Fleetwood Mac grubunun iki elemanı Lindsey Buckingham ve Christine McVie geçen yıl bir araya gelerek güzel bir albüm yaptılar.
Aşağıda okuyacağınız yazı bu albüm üzerine olmayacak. Bu buluşmanın çok öncelerine dönüp, Fleetwood Mac yıllarına gideceğiz. Grubun ilk ve ikinci dönemindeki zıtlığın dinleyici üzerinde yarattığı ikilem sonucu oluşan travmanın getirdiği yanılgılar ve pişmanlıklar... yazımızın konusu olacak.
Bu girişten dolayı öyle sosyolojik ciddiyette bir makale falan beklemeyin derim. Buyrun okuyun bakalım.
Radyoda Fleetwood Mac'ten bir parça çalmıştım ve bununla da kalmamış grubu öyle bir övmüştüm ki, programı dinleyen genç bir arkadaşım bu grubun albümünü bulmak için büyük bir çabaya girmişti. O programdan aylar sonra bir zaman o arkadaşımla bir yerde içiyoruz ve bana birden, " Yahu bu Fleetwood Mac'i yere göğe sığdırmıyorsun ama ben anlamadım. bunların ne rock ile ne de blues'la alakaları yok. Şimdi bana kızacaksın biliyorum ama bunlar bal gibi pop." Beni kızdıracağından endişe ederek, "Tam pop diyemeyiz ama hadi pop rock diyelim." diyerek orta yolu bulmaya çalışacaktı.

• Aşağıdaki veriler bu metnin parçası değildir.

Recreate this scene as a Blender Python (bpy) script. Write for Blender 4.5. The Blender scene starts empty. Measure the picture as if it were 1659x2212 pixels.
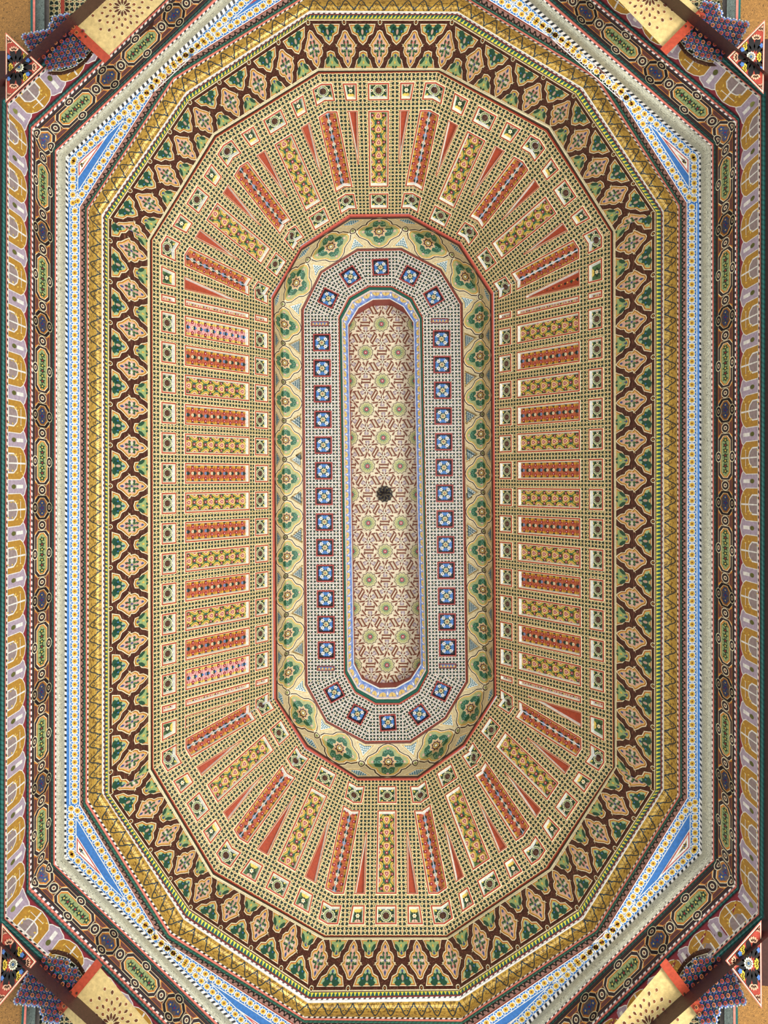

Açıkcası bu arkadaşımın üç, dört yıl önce yaşadığını ben 1980'lerin ortalarında yaşamıştım. O güne kadar Fleetwood Mac dinlememiştim. Rock adına konuşan abilerde dergilerde hep bu grubun ismi geçiyordu. Tabi bende eksiğimi kapamak için hemen albümlerini aramaya koyuldum. Öyle kasete falan kaydettirmek değil, plağını alıyordum. Her seferinde de hayal kırıklığına uğruyordum. Müziklerini sevmiyor değildim ama dedikleri gibi bir "baba" hal göremiyordum. Bu grup için "pop rock" deseler, tamamdı da öyle gitarlı, blueslı bir hal yoktu hani. Uzun bir süre bu böyle gitti, açıkcası pek etrafa da çaktırmıyordum, zira baba grubu anlamıyor olacaktım. Kafayı takmıştım, grubun yeni bir albümü çıkmaya görsün hemen alıyordum ama sonuç değişmiyordu.
1990'lardan sonrası da Fleetwood Mac demek ki böyle dedim ve grubu umursamadım bile. Hatta herkes gitaristliğini övse de Peter Green albümlerine bile sırf bu grubun elemanı diye elimi bile sürmeyecektim. Fakat buna rağmen evdeki plaklardaki Fleetwood kadrosunda bu ismin olmayışına bile kıllanmadım doğrusu. Çok sonraları bir şekilde Peter Green'in solo albünü dinleyip sevecektim. Başka çalışmalarını da dinleyince "Yahu bu adam madem böyle çalıyordu da niye grubu Fleetwood Mac'te izi bile olmaz" diye şaşıracaktım.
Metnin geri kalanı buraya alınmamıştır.